Pink and white carnations - one desires
So much more than that. The day itself
Is simplified: a bowl of white,
Cold, a cold porcelain, low and round,
With nothing more than the carnations there.
II
Say even that this complete simplicity
Stripped one of all one's torments, concealed
The evilly compounded, vital I
And made it fresh in a world of white,
A world of clear water, brilliant-edged,
Still one would want more, one would need more,
More than a world of white and snowy scents.
III
There would still remain the never-resting mind,
So that one would want to escape, come back
To what had been so long composed.
The imperfect is our paradise.
Note that, in this bitterness, delight,
Since the imperfect is so hot in us,
Lies in flawed words and stubborn sounds.
Wallace Stevens
xxx
Mia
This is a lovely poem, Mia, thanks! It does relate very much to the feelings I had in mind (an oxymoron? that I felt in my heart?) This refrain "Still one would want more, one would need more" expresses exactly the restless yearning, the desire for something more - more what? not sure...
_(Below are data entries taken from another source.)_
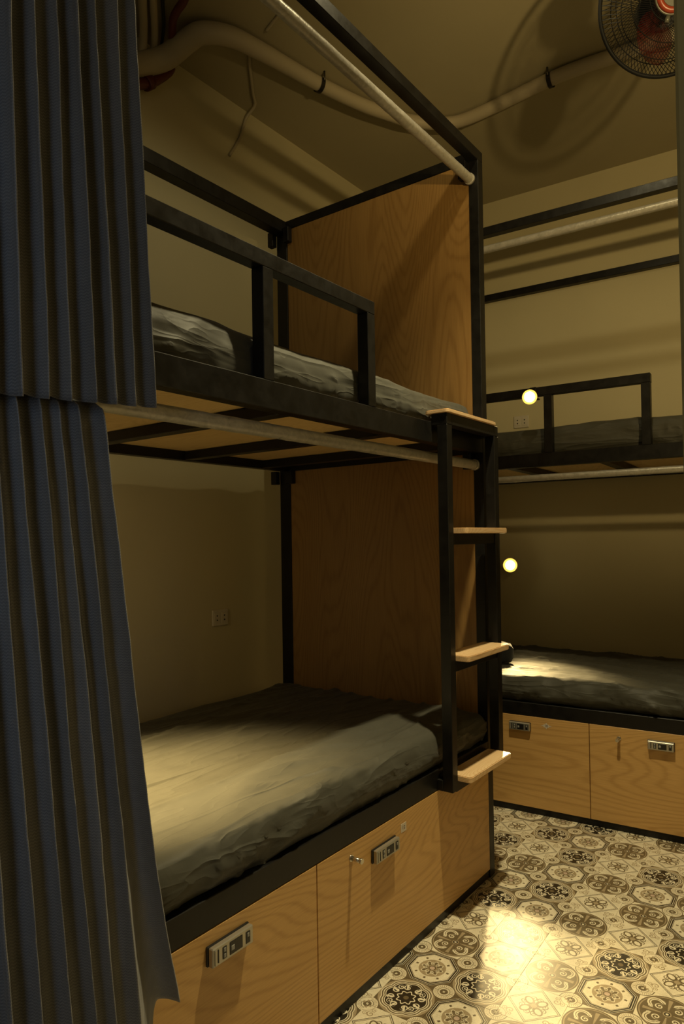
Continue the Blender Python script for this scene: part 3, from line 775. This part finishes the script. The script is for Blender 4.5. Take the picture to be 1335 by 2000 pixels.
bm = bmesh.new(); torus(bm, FR, .0055, 0, 72); bm.transform(Q); link('rim', bm, M_WIRE, fan)
bm = bmesh.new(); add_cyl(bm, (0, 0, .052), (0, 0, .066), .030, 32, 1); torus(bm, .037, .0085, .060, 40, 0); torus(bm, .046, .004, .056, 40, 2)
for k in range(3):
    a = math.radians(20 + 120 * k); add_cyl(bm, (.05 * math.cos(a), .05 * math.sin(a), .055), (.066 * math.cos(a), .066 * math.sin(a), .055), .007, 8, 2)
bm.transform(Q); tag(link('hub_badge', bm, [M_ORANGE, M_HUB, M_HUB], fan), 'orange ring around a grey cap')
for k in range(3):
    bm = bmesh.new(); rows = []
    for i in range(13):
        t = i / 12; R_ = .03 + .122 * t; w_ = (.35 + .55 * math.sin(math.pi * min(1, t * 1.05) ** .8)) * (1 if t < .97 else .7)
        row = []
        for j in range(7):
            s = j / 6 - .5; an = 2 * math.pi * k / 3 + .9 * w_ * s * 1.8 / (1 + .2 * t) + .35 * t
            row.append(bm.verts.new((R_ * math.cos(an), R_ * math.sin(an), .010 - s * .045 * (1 - .3 * t))))
        rows.append(row)
    for a, b in zip(rows, rows[1:]):
        for j in range(6): f = bm.faces.new((a[j], a[j + 1], b[j + 1], b[j])); f.smooth = True
    bmesh.ops.solidify(bm, geom=bm.faces[:], thickness=.002)
    bm.transform(Q); link('blade', bm, M_BLADE, fan, None, True)
bm = bmesh.new(); add_cyl(bm, (0, 0, -.005), (0, 0, .03), .034, 28, 0, .028); bm.transform(Q); link('blade_hub', bm, M_BLADE, fan)
bm = bmesh.new(); add_cyl(bm, (0, 0, -.15), (0, 0, -.055), .050, 28, 0, .058); bm.transform(Q); link('motor', bm, M_BLACKP, fan)
base = FN * -.13
bm = bmesh.new(); add_tube(bm, [base, base + Vector((.02, .03, .10)), base + Vector((.03, .05, ZC - FC.z - base.z))], .014, 12)
top = base + Vector((.03, .05, ZC - FC.z - base.z)); add_cyl(bm, top - Vector((0, 0, .02)), top, .05, 24); link('bracket', bm, M_BLACKP, fan)
print('tiles', ntile)
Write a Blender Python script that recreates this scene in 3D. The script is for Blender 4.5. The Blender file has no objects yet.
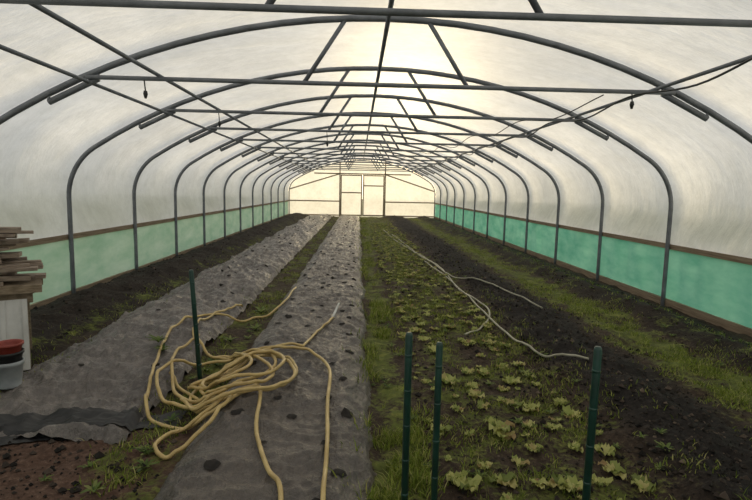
import bpy, math, random
import numpy as np
from mathutils import Matrix, Vector, noise
random.seed(7); rng=np.random.default_rng(7)
scene=bpy.context.scene
try:
    scene.view_settings.view_transform='Standard'
except Exception: pass

# ---------------------------------------------------------------- helpers
def link(o,parent=None):
    scene.collection.objects.link(o)
    if parent: o.parent=parent
    return o
def empty(name):
    o=bpy.data.objects.new(name,None); return link(o)
def mesh_obj(name,verts,faces,mat=None,smooth=False,parent=None):
    me=bpy.data.meshes.new(name)
    me.from_pydata([tuple(v) for v in verts],[],[tuple(f) for f in faces])
    if mat: me.materials.append(mat)
    if smooth: me.polygons.foreach_set('use_smooth',[True]*len(me.polygons))
    me.update()
    return link(bpy.data.objects.new(name,me),parent)
def catmull(pts,n=8):
    P=[Vector(p) for p in pts]; P=[P[0]*2-P[1]]+P+[P[-1]*2-P[-2]]; out=[]
    for i in range(1,len(P)-2):
        a,b,c,d=P[i-1:i+3]
        for k in range(n):
            t=k/n
            out.append(0.5*((2*b)+(c-a)*t+(2*a-5*b+4*c-d)*t*t+(3*b-a-3*c+d)*t**3))
    out.append(P[-2]); return out
def tube_data(pts,r,seg=8,V=None,F=None,caps=True):
    V=[] if V is None else V; F=[] if F is None else F
    P=[Vector(p) for p in pts]; base=len(V)
    n0=None
    for i,p in enumerate(P):
        t=(P[min(i+1,len(P)-1)]-P[max(i-1,0)]).normalized()
        if n0 is None:
            up=Vector((0,0,1)) if abs(t.z)<.9 else Vector((1,0,0))
            n0=t.cross(up).normalized()
        else:
            n0=(n0-t*n0.dot(t)).normalized()
        b=t.cross(n0)
        rr=r[i] if isinstance(r,(list,tuple)) else r
        for k in range(seg):
            a=2*math.pi*k/seg
            V.append(p+n0*math.cos(a)*rr+b*math.sin(a)*rr)
    for i in range(len(P)-1):
        for k in range(seg):
            a=base+i*seg+k; b2=base+i*seg+(k+1)%seg
            F.append((a,b2,b2+seg,a+seg))
    if caps:
        F.append(tuple(base+k for k in range(seg))[::-1])
        F.append(tuple(base+(len(P)-1)*seg+k for k in range(seg)))
    return V,F
def box_data(c,s,rot=None,V=None,F=None):
    V=[] if V is None else V; F=[] if F is None else F
    b=len(V); R=rot if rot else Matrix.Identity(3)
    for dx,dy,dz in [(-1,-1,-1),(1,-1,-1),(1,1,-1),(-1,1,-1),(-1,-1,1),(1,-1,1),(1,1,1),(-1,1,1)]:
        V.append(Vector(c)+R@Vector((dx*s[0]/2,dy*s[1]/2,dz*s[2]/2)))
    for f in [(0,3,2,1),(4,5,6,7),(0,1,5,4),(1,2,6,5),(2,3,7,6),(3,0,4,7)]:
        F.append(tuple(b+i for i in f))
    return V,F
def nz(x,y,z=0.0): return noise.noise(Vector((x,y,z)))
def sstep(a,b,x):
    t=min(1,max(0,(x-a)/(b-a))); return t*t*(3-2*t)
def bump(x,c,w): return math.exp(-((x-c)/w)**2)
def plateau(x,a,b,e=.12): return sstep(a-e,a+e,x)*(1-sstep(b-e,b+e,x))

# ---------------------------------------------------------------- node helpers
class NT:
    def __init__(s,name):
        s.m=bpy.data.materials.new(name); s.m.use_nodes=True
        s.t=s.m.node_tree; s.t.nodes.clear()
        s.out=s.n('ShaderNodeOutputMaterial')
    def n(s,typ,**kw):
        nd=s.t.nodes.new(typ)
        for k,v in kw.items(): setattr(nd,k,v)
        return nd
    def l(s,a,b): s.t.links.new(a,b)
    def noise(s,scale,detail=4,rough=.55,vec=None,mapscale=None):
        nd=s.n('ShaderNodeTexNoise'); nd.inputs['Scale'].default_value=scale
        nd.inputs['Detail'].default_value=detail; nd.inputs['Roughness'].default_value=rough
        tc=s.n('ShaderNodeTexCoord'); src=tc.outputs['Object']
        if mapscale:
            mp=s.n('ShaderNodeMapping'); mp.inputs['Scale'].default_value=mapscale
            s.l(src,mp.inputs[0]); src=mp.outputs[0]
        s.l(src,nd.inputs['Vector']); return nd.outputs['Fac']
    def ramp(s,fac,stops):
        r=s.n('ShaderNodeValToRGB'); e=r.color_ramp.elements
        while len(e)<len(stops): e.new(.5)
        for i,(p,c) in enumerate(stops):
            e[i].position=p; e[i].color=(c[0],c[1],c[2],1) if not isinstance(c,(int,float)) else (c,c,c,1)
        s.l(fac,r.inputs[0]); return r.outputs[0]
    def mix(s,fac,a,b,bt='MIX'):
        m=s.n('ShaderNodeMix',data_type='RGBA',blend_type=bt)
        for sock,v in ((m.inputs[0],fac),(m.inputs[6],a),(m.inputs[7],b)):
            if isinstance(v,(int,float)): sock.default_value=v
            elif isinstance(v,tuple): sock.default_value=(v[0],v[1],v[2],1)
            else: s.l(v,sock)
        return m.outputs[2]
    def math(s,op,a,b=0.0,c=None):
        m=s.n('ShaderNodeMath',operation=op)
        for i,v in enumerate((a,b) if c is None else (a,b,c)):
            if isinstance(v,(int,float)): m.inputs[i].default_value=v
            else: s.l(v,m.inputs[i])
        return m.outputs[0]
    def bump(s,h,strength=.5,dist=.02):
        b=s.n('ShaderNodeBump'); b.inputs['Strength'].default_value=strength
        b.inputs['Distance'].default_value=dist; s.l(h,b.inputs['Height']); return b.outputs[0]
    def bsdf(s,col,rough=.8,metal=0,normal=None,spec=None):
        b=s.n('ShaderNodeBsdfPrincipled')
        if isinstance(col,tuple): b.inputs['Base Color'].default_value=(*col,1)
        else: s.l(col,b.inputs['Base Color'])
        if isinstance(rough,(int,float)): b.inputs['Roughness'].default_value=rough
        else: s.l(rough,b.inputs['Roughness'])
        b.inputs['Metallic'].default_value=metal
        if spec is not None: b.inputs['Specular IOR Level'].default_value=spec
        if normal is not None: s.l(normal,b.inputs['Normal'])
        return b
    def done(s,shader):
        s.l(shader,s.out.inputs['Surface']); return s.m

def mat_simple(name,c1,c2,scale=20,rough=.7,metal=0,bumpd=.003,ms=None):
    t=NT(name); f=t.noise(scale,5,.6,mapscale=ms)
    col=t.ramp(f,[(.3,c1),(.7,c2)])
    return t.done(t.bsdf(col,rough,metal,t.bump(f,.5,bumpd)).outputs[0])

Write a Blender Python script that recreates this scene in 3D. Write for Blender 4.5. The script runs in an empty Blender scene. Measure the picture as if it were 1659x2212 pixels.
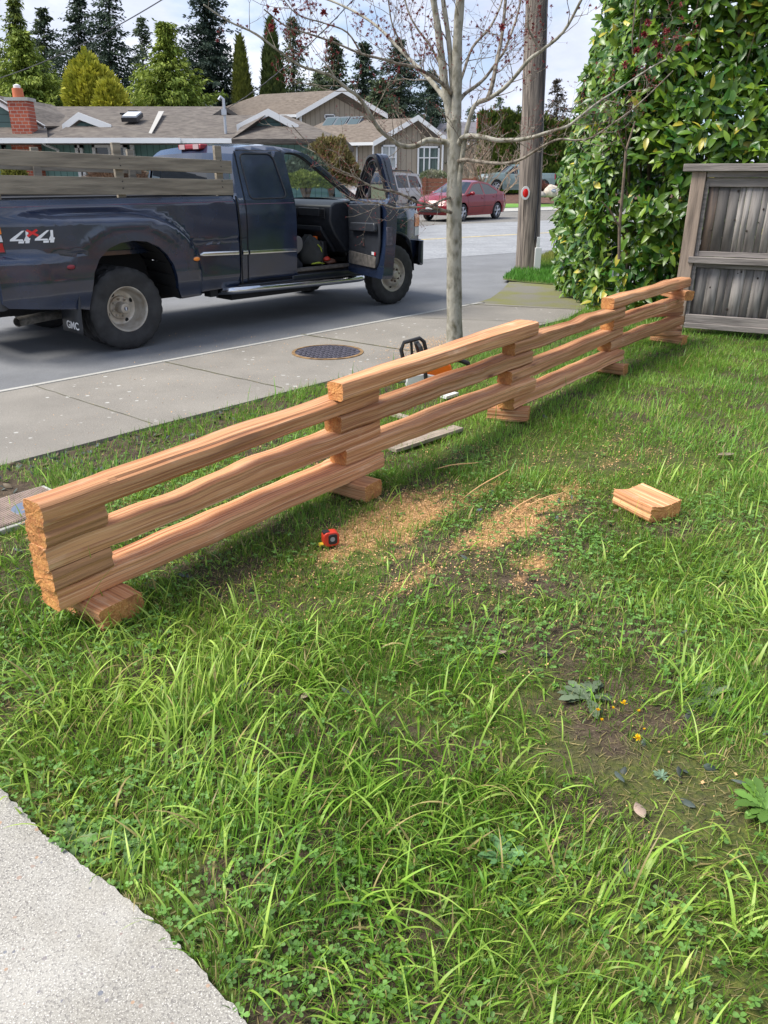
import bpy, bmesh, math, random
import numpy as np
from mathutils import Vector, Matrix

SC = bpy.context.scene
COL = SC.collection
rad = math.radians
random.seed(7)
RNG = np.random.default_rng(11)

# ------------------------------------------------------------------ camera
CAM_H = 1.55
FPX, CX, CY = 1662.0, 829.5, 1106.0
PITCH = math.atan((CY - 382) / FPX)
cam = bpy.data.cameras.new('camera')
cam.sensor_fit = 'VERTICAL'; cam.sensor_height = 36; cam.lens = FPX / 2212 * 36
cam.clip_start = 0.05; cam.clip_end = 3000
cam_o = bpy.data.objects.new('camera', cam); COL.objects.link(cam_o)
cam_o.location = (0, 0, CAM_H); cam_o.rotation_euler = (math.pi / 2 - PITCH, 0, 0)
SC.camera = cam_o

# ------------------------------------------------------------------ light
SUN_EL, SUN_AZ = rad(54), rad(262)      # azimuth clockwise from +Y (veiled sun high on the left)
SC.view_settings.view_transform = 'Standard'; SC.view_settings.look = 'None'
SC.view_settings.exposure = 0.76; SC.view_settings.gamma = 1
w = bpy.data.worlds.new('World'); SC.world = w; w.use_nodes = True
nt = w.node_tree; nt.nodes.clear()
out = nt.nodes.new('ShaderNodeOutputWorld'); bg = nt.nodes.new('ShaderNodeBackground')
sky = nt.nodes.new('ShaderNodeTexSky'); sky.sky_type = 'NISHITA'; sky.sun_disc = False
sky.sun_elevation = SUN_EL; sky.sun_rotation = SUN_AZ
bg.inputs['Strength'].default_value = 0.1
tc = nt.nodes.new('ShaderNodeTexCoord')
mp = nt.nodes.new('ShaderNodeMapping'); mp.inputs['Scale'].default_value = (1, 1, 2.6)
nt.links.new(tc.outputs['Generated'], mp.inputs['Vector'])
def wnoise(scale, detail, loc):
    m2 = nt.nodes.new('ShaderNodeMapping'); m2.inputs['Location'].default_value = loc
    nt.links.new(mp.outputs[0], m2.inputs['Vector'])
    n = nt.nodes.new('ShaderNodeTexNoise'); n.inputs['Scale'].default_value = scale
    n.inputs['Detail'].default_value = detail; n.inputs['Roughness'].default_value = 0.55
    nt.links.new(m2.outputs[0], n.inputs['Vector']); return n
def wramp(src, stops):
    r = nt.nodes.new('ShaderNodeValToRGB'); e = r.color_ramp.elements
    e[0].position, e[0].color = stops[0][0], stops[0][1]; e[1].position, e[1].color = stops[-1][0], stops[-1][1]
    for p, c in stops[1:-1]:
        q = e.new(p); q.color = c
    nt.links.new(src, r.inputs['Fac']); return r
n1 = wnoise(3.2, 7, (0.3, 0.1, 0.2)); n2 = wnoise(6.0, 8, (2.3, 1.1, 0.7))
cover = wramp(n1.outputs['Fac'], [(0.42, (0, 0, 0, 1)), (0.55, (1, 1, 1, 1))])
shade = wramp(n2.outputs['Fac'], [(0.32, (4.2, 4.6, 5.8, 1)), (0.50, (5.3, 5.7, 6.8, 1)), (0.66, (7.4, 7.5, 8.0, 1))])
skyb = nt.nodes.new('ShaderNodeMixRGB'); skyb.blend_type = 'MIX'; skyb.inputs['Fac'].default_value = 0.5
skyb.inputs['Color2'].default_value = (3.0, 4.3, 6.9, 1)
nt.links.new(sky.outputs[0], skyb.inputs['Color1'])
mx = nt.nodes.new('ShaderNodeMixRGB')
nt.links.new(cover.outputs[0], mx.inputs['Fac']); nt.links.new(skyb.outputs[0], mx.inputs['Color1']); nt.links.new(shade.outputs[0], mx.inputs['Color2'])
nt.links.new(mx.outputs[0], bg.inputs['Color']); nt.links.new(bg.outputs[0], out.inputs['Surface'])

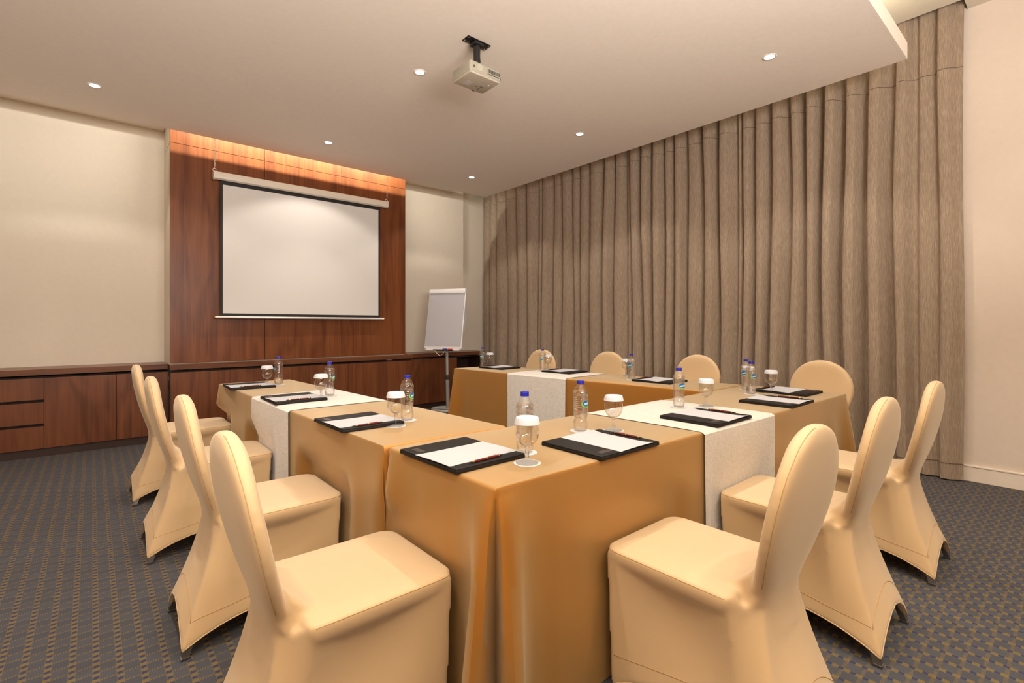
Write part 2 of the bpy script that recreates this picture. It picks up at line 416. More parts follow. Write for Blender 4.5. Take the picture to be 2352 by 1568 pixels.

And this: "The imperfect is our paradise / Note that, in this bitterness, delight..." Yes, that is it, but it is the poem that sublimates the bitterness of imperfection into delight...
Wonderful way to start my day.
Thanks again.
xoxo
BB
I'm happy you liked it!
By the way, I was reading "Atonement" last night and these lines seemed significant:
"(...) beauty, she had discovered, occupied a narrow band. Ugliness, on the other hand, had infinite variation."
Again, not really pertinent, but almost so.